(Scripts that build scenes)
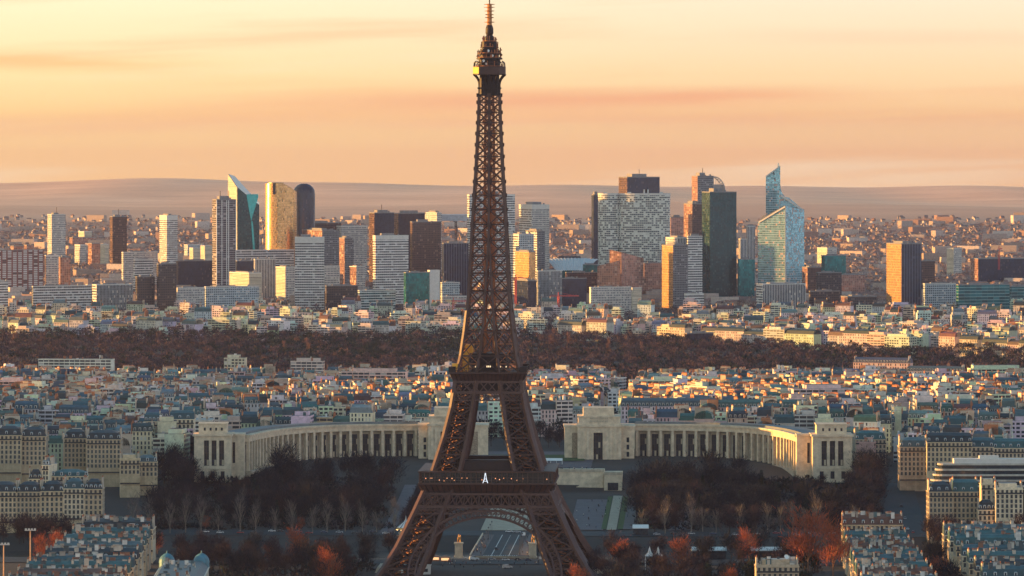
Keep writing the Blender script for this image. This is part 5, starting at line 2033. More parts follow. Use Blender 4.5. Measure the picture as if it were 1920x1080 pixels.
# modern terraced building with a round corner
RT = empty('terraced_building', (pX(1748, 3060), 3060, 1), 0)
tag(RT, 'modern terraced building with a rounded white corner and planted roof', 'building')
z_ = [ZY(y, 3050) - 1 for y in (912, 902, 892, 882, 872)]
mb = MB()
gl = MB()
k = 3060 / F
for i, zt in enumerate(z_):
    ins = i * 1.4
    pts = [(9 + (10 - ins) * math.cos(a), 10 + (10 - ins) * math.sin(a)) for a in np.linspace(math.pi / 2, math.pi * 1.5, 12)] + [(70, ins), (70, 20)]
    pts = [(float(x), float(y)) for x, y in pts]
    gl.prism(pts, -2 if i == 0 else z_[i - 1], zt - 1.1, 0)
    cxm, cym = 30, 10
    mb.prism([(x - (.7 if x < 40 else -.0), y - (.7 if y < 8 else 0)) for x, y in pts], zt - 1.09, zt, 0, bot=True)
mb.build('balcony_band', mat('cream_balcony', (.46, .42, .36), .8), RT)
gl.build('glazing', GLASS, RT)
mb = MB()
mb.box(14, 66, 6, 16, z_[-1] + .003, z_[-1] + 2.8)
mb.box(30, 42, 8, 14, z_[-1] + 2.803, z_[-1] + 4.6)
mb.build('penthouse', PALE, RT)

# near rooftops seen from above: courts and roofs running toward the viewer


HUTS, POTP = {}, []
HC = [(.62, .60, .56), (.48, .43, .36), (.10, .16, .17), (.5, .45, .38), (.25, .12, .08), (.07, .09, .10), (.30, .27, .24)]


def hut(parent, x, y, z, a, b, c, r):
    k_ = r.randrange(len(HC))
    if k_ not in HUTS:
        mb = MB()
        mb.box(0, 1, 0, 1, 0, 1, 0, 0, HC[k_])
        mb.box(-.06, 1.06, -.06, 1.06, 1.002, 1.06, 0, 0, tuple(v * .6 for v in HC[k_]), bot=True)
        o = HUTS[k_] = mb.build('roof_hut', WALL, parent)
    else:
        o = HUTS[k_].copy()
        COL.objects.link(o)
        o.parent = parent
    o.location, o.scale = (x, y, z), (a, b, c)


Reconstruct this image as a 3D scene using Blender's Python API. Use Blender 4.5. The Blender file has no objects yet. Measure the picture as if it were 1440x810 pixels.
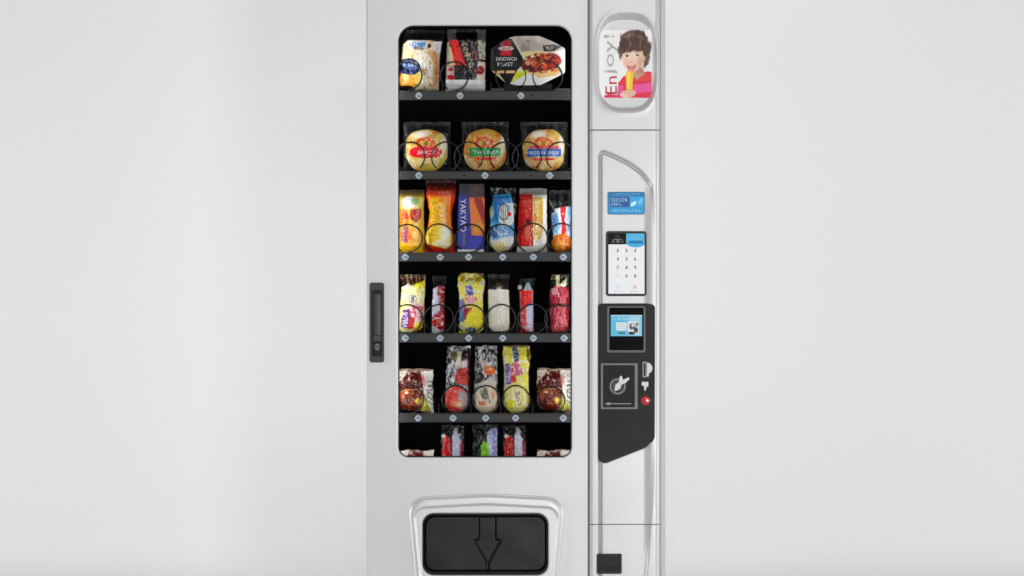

Required work: The listing above must be printed again exactly, minus its pictures.

The reply:
Keep writing the Blender script for this image. This is part 5, starting at line 2033. More parts follow. Use Blender 4.5. Measure the picture as if it were 1920x1080 pixels.
# modern terraced building with a round corner
RT = empty('terraced_building', (pX(1748, 3060), 3060, 1), 0)
tag(RT, 'modern terraced building with a rounded white corner and planted roof', 'building')
z_ = [ZY(y, 3050) - 1 for y in (912, 902, 892, 882, 872)]
mb = MB()
gl = MB()
k = 3060 / F
for i, zt in enumerate(z_):
    ins = i * 1.4
    pts = [(9 + (10 - ins) * math.cos(a), 10 + (10 - ins) * math.sin(a)) for a in np.linspace(math.pi / 2, math.pi * 1.5, 12)] + [(70, ins), (70, 20)]
    pts = [(float(x), float(y)) for x, y in pts]
    gl.prism(pts, -2 if i == 0 else z_[i - 1], zt - 1.1, 0)
    cxm, cym = 30, 10
    mb.prism([(x - (.7 if x < 40 else -.0), y - (.7 if y < 8 else 0)) for x, y in pts], zt - 1.09, zt, 0, bot=True)
mb.build('balcony_band', mat('cream_balcony', (.46, .42, .36), .8), RT)
gl.build('glazing', GLASS, RT)
mb = MB()
mb.box(14, 66, 6, 16, z_[-1] + .003, z_[-1] + 2.8)
mb.box(30, 42, 8, 14, z_[-1] + 2.803, z_[-1] + 4.6)
mb.build('penthouse', PALE, RT)

# near rooftops seen from above: courts and roofs running toward the viewer


HUTS, POTP = {}, []
HC = [(.62, .60, .56), (.48, .43, .36), (.10, .16, .17), (.5, .45, .38), (.25, .12, .08), (.07, .09, .10), (.30, .27, .24)]


def hut(parent, x, y, z, a, b, c, r):
    k_ = r.randrange(len(HC))
    if k_ not in HUTS:
        mb = MB()
        mb.box(0, 1, 0, 1, 0, 1, 0, 0, HC[k_])
        mb.box(-.06, 1.06, -.06, 1.06, 1.002, 1.06, 0, 0, tuple(v * .6 for v in HC[k_]), bot=True)
        o = HUTS[k_] = mb.build('roof_hut', WALL, parent)
    else:
        o = HUTS[k_].copy()
        COL.objects.link(o)
        o.parent = parent
    o.location, o.scale = (x, y, z), (a, b, c)


Reconstruct this image as a 3D scene using Blender's Python API. Use Blender 4.5. The Blender file has no objects yet. Measure the picture as if it were 1440x810 pixels.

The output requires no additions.